> Data section:
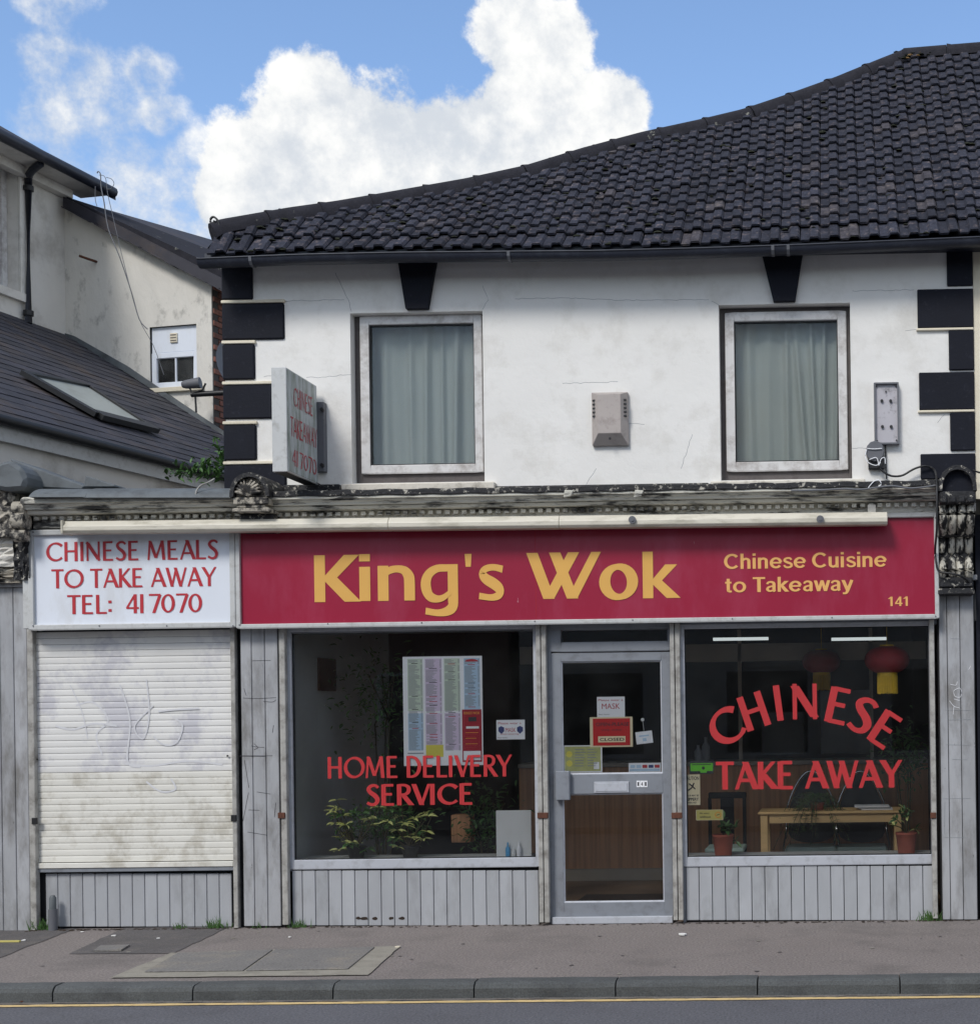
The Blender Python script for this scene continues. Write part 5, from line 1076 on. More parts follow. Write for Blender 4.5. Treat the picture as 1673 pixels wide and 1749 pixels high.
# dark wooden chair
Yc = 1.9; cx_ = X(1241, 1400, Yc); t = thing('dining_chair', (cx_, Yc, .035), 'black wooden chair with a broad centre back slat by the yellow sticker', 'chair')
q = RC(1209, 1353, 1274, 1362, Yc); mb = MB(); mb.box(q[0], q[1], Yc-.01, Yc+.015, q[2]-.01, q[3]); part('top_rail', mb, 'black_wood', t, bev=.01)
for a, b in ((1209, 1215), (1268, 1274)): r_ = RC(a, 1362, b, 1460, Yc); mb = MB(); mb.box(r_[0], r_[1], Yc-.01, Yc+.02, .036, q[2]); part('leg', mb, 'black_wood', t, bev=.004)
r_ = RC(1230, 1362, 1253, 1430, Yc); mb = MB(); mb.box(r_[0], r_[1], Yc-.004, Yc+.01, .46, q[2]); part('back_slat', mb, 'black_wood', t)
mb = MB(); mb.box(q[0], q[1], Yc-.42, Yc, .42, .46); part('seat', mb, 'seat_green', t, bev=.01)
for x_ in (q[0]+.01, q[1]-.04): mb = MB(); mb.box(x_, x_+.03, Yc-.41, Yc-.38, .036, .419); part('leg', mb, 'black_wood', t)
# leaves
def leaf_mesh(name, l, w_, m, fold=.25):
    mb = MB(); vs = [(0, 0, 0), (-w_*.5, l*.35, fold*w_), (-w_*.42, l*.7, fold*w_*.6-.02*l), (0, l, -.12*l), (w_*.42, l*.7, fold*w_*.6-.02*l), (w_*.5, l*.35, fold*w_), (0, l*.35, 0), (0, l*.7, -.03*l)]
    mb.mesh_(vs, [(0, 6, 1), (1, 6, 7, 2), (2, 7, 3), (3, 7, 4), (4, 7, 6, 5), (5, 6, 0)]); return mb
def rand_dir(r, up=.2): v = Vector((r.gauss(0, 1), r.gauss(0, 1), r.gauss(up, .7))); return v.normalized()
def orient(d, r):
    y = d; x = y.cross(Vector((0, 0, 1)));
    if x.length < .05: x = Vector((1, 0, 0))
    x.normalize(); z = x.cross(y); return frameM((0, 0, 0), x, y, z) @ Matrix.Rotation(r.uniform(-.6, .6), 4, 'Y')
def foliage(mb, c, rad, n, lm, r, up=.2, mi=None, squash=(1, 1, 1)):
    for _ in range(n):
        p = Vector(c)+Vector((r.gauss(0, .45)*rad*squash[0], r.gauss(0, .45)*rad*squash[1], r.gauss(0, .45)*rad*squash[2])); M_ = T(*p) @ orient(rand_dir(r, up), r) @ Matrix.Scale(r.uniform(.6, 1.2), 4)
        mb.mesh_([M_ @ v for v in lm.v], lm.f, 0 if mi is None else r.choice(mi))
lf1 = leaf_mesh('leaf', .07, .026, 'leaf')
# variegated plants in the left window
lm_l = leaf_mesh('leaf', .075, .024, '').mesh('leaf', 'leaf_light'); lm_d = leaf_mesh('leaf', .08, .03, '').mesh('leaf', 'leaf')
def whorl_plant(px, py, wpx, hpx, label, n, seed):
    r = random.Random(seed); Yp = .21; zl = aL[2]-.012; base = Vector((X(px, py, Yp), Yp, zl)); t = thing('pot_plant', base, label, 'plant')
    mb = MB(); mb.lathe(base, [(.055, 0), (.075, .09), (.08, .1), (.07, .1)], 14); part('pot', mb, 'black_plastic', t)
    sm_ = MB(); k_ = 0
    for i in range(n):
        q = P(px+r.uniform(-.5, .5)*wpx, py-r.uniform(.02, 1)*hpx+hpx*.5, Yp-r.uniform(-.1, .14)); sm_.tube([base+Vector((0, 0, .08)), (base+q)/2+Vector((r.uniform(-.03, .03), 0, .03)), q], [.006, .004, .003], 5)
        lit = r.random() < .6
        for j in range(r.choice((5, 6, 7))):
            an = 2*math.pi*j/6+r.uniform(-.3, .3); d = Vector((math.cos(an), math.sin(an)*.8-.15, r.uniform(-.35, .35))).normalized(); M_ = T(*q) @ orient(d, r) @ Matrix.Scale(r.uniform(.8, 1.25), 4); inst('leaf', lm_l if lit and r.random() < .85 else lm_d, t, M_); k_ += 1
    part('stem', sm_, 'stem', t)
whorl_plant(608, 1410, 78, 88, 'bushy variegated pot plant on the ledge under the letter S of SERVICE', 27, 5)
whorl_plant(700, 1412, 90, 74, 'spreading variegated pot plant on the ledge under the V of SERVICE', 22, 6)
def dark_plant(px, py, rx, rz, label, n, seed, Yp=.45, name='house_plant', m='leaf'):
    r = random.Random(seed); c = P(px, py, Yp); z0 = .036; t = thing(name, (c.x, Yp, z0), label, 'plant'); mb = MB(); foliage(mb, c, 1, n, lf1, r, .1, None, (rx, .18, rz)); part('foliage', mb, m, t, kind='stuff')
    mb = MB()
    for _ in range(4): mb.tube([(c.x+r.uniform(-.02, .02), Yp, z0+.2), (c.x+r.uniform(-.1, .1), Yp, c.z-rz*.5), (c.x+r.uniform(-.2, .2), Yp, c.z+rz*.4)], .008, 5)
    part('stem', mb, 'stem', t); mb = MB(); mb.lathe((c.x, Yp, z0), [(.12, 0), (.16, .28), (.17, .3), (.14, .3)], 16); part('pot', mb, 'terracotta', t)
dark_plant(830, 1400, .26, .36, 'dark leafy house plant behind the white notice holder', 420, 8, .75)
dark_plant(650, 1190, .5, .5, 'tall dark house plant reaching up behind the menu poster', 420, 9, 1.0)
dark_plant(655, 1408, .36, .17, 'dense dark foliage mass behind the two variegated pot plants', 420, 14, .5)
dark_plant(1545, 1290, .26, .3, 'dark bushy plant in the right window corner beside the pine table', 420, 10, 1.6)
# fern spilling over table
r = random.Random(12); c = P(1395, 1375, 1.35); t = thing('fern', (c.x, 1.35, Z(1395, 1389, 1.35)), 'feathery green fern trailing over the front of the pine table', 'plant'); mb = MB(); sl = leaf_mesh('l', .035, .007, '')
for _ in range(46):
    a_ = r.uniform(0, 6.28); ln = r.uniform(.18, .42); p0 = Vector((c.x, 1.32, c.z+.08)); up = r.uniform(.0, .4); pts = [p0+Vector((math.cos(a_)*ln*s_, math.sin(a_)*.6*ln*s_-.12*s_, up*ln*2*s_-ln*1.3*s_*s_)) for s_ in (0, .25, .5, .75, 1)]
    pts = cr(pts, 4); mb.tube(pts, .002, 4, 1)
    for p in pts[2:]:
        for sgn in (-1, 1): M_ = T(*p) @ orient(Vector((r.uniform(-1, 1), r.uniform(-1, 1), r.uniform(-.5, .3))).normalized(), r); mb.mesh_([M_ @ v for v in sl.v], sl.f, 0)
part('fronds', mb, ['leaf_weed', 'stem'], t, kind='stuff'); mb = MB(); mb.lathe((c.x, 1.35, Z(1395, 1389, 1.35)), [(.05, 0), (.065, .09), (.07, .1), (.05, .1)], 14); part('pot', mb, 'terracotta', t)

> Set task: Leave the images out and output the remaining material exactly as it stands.

> Solution:
The Blender Python script for this scene continues. Write part 5, from line 1076 on. More parts follow. Write for Blender 4.5. Treat the picture as 1673 pixels wide and 1749 pixels high.
# dark wooden chair
Yc = 1.9; cx_ = X(1241, 1400, Yc); t = thing('dining_chair', (cx_, Yc, .035), 'black wooden chair with a broad centre back slat by the yellow sticker', 'chair')
q = RC(1209, 1353, 1274, 1362, Yc); mb = MB(); mb.box(q[0], q[1], Yc-.01, Yc+.015, q[2]-.01, q[3]); part('top_rail', mb, 'black_wood', t, bev=.01)
for a, b in ((1209, 1215), (1268, 1274)): r_ = RC(a, 1362, b, 1460, Yc); mb = MB(); mb.box(r_[0], r_[1], Yc-.01, Yc+.02, .036, q[2]); part('leg', mb, 'black_wood', t, bev=.004)
r_ = RC(1230, 1362, 1253, 1430, Yc); mb = MB(); mb.box(r_[0], r_[1], Yc-.004, Yc+.01, .46, q[2]); part('back_slat', mb, 'black_wood', t)
mb = MB(); mb.box(q[0], q[1], Yc-.42, Yc, .42, .46); part('seat', mb, 'seat_green', t, bev=.01)
for x_ in (q[0]+.01, q[1]-.04): mb = MB(); mb.box(x_, x_+.03, Yc-.41, Yc-.38, .036, .419); part('leg', mb, 'black_wood', t)
# leaves
def leaf_mesh(name, l, w_, m, fold=.25):
    mb = MB(); vs = [(0, 0, 0), (-w_*.5, l*.35, fold*w_), (-w_*.42, l*.7, fold*w_*.6-.02*l), (0, l, -.12*l), (w_*.42, l*.7, fold*w_*.6-.02*l), (w_*.5, l*.35, fold*w_), (0, l*.35, 0), (0, l*.7, -.03*l)]
    mb.mesh_(vs, [(0, 6, 1), (1, 6, 7, 2), (2, 7, 3), (3, 7, 4), (4, 7, 6, 5), (5, 6, 0)]); return mb
def rand_dir(r, up=.2): v = Vector((r.gauss(0, 1), r.gauss(0, 1), r.gauss(up, .7))); return v.normalized()
def orient(d, r):
    y = d; x = y.cross(Vector((0, 0, 1)));
    if x.length < .05: x = Vector((1, 0, 0))
    x.normalize(); z = x.cross(y); return frameM((0, 0, 0), x, y, z) @ Matrix.Rotation(r.uniform(-.6, .6), 4, 'Y')
def foliage(mb, c, rad, n, lm, r, up=.2, mi=None, squash=(1, 1, 1)):
    for _ in range(n):
        p = Vector(c)+Vector((r.gauss(0, .45)*rad*squash[0], r.gauss(0, .45)*rad*squash[1], r.gauss(0, .45)*rad*squash[2])); M_ = T(*p) @ orient(rand_dir(r, up), r) @ Matrix.Scale(r.uniform(.6, 1.2), 4)
        mb.mesh_([M_ @ v for v in lm.v], lm.f, 0 if mi is None else r.choice(mi))
lf1 = leaf_mesh('leaf', .07, .026, 'leaf')
# variegated plants in the left window
lm_l = leaf_mesh('leaf', .075, .024, '').mesh('leaf', 'leaf_light'); lm_d = leaf_mesh('leaf', .08, .03, '').mesh('leaf', 'leaf')
def whorl_plant(px, py, wpx, hpx, label, n, seed):
    r = random.Random(seed); Yp = .21; zl = aL[2]-.012; base = Vector((X(px, py, Yp), Yp, zl)); t = thing('pot_plant', base, label, 'plant')
    mb = MB(); mb.lathe(base, [(.055, 0), (.075, .09), (.08, .1), (.07, .1)], 14); part('pot', mb, 'black_plastic', t)
    sm_ = MB(); k_ = 0
    for i in range(n):
        q = P(px+r.uniform(-.5, .5)*wpx, py-r.uniform(.02, 1)*hpx+hpx*.5, Yp-r.uniform(-.1, .14)); sm_.tube([base+Vector((0, 0, .08)), (base+q)/2+Vector((r.uniform(-.03, .03), 0, .03)), q], [.006, .004, .003], 5)
        lit = r.random() < .6
        for j in range(r.choice((5, 6, 7))):
            an = 2*math.pi*j/6+r.uniform(-.3, .3); d = Vector((math.cos(an), math.sin(an)*.8-.15, r.uniform(-.35, .35))).normalized(); M_ = T(*q) @ orient(d, r) @ Matrix.Scale(r.uniform(.8, 1.25), 4); inst('leaf', lm_l if lit and r.random() < .85 else lm_d, t, M_); k_ += 1
    part('stem', sm_, 'stem', t)
whorl_plant(608, 1410, 78, 88, 'bushy variegated pot plant on the ledge under the letter S of SERVICE', 27, 5)
whorl_plant(700, 1412, 90, 74, 'spreading variegated pot plant on the ledge under the V of SERVICE', 22, 6)
def dark_plant(px, py, rx, rz, label, n, seed, Yp=.45, name='house_plant', m='leaf'):
    r = random.Random(seed); c = P(px, py, Yp); z0 = .036; t = thing(name, (c.x, Yp, z0), label, 'plant'); mb = MB(); foliage(mb, c, 1, n, lf1, r, .1, None, (rx, .18, rz)); part('foliage', mb, m, t, kind='stuff')
    mb = MB()
    for _ in range(4): mb.tube([(c.x+r.uniform(-.02, .02), Yp, z0+.2), (c.x+r.uniform(-.1, .1), Yp, c.z-rz*.5), (c.x+r.uniform(-.2, .2), Yp, c.z+rz*.4)], .008, 5)
    part('stem', mb, 'stem', t); mb = MB(); mb.lathe((c.x, Yp, z0), [(.12, 0), (.16, .28), (.17, .3), (.14, .3)], 16); part('pot', mb, 'terracotta', t)
dark_plant(830, 1400, .26, .36, 'dark leafy house plant behind the white notice holder', 420, 8, .75)
dark_plant(650, 1190, .5, .5, 'tall dark house plant reaching up behind the menu poster', 420, 9, 1.0)
dark_plant(655, 1408, .36, .17, 'dense dark foliage mass behind the two variegated pot plants', 420, 14, .5)
dark_plant(1545, 1290, .26, .3, 'dark bushy plant in the right window corner beside the pine table', 420, 10, 1.6)
# fern spilling over table
r = random.Random(12); c = P(1395, 1375, 1.35); t = thing('fern', (c.x, 1.35, Z(1395, 1389, 1.35)), 'feathery green fern trailing over the front of the pine table', 'plant'); mb = MB(); sl = leaf_mesh('l', .035, .007, '')
for _ in range(46):
    a_ = r.uniform(0, 6.28); ln = r.uniform(.18, .42); p0 = Vector((c.x, 1.32, c.z+.08)); up = r.uniform(.0, .4); pts = [p0+Vector((math.cos(a_)*ln*s_, math.sin(a_)*.6*ln*s_-.12*s_, up*ln*2*s_-ln*1.3*s_*s_)) for s_ in (0, .25, .5, .75, 1)]
    pts = cr(pts, 4); mb.tube(pts, .002, 4, 1)
    for p in pts[2:]:
        for sgn in (-1, 1): M_ = T(*p) @ orient(Vector((r.uniform(-1, 1), r.uniform(-1, 1), r.uniform(-.5, .3))).normalized(), r); mb.mesh_([M_ @ v for v in sl.v], sl.f, 0)
part('fronds', mb, ['leaf_weed', 'stem'], t, kind='stuff'); mb = MB(); mb.lathe((c.x, 1.35, Z(1395, 1389, 1.35)), [(.05, 0), (.065, .09), (.07, .1), (.05, .1)], 14); part('pot', mb, 'terracotta', t)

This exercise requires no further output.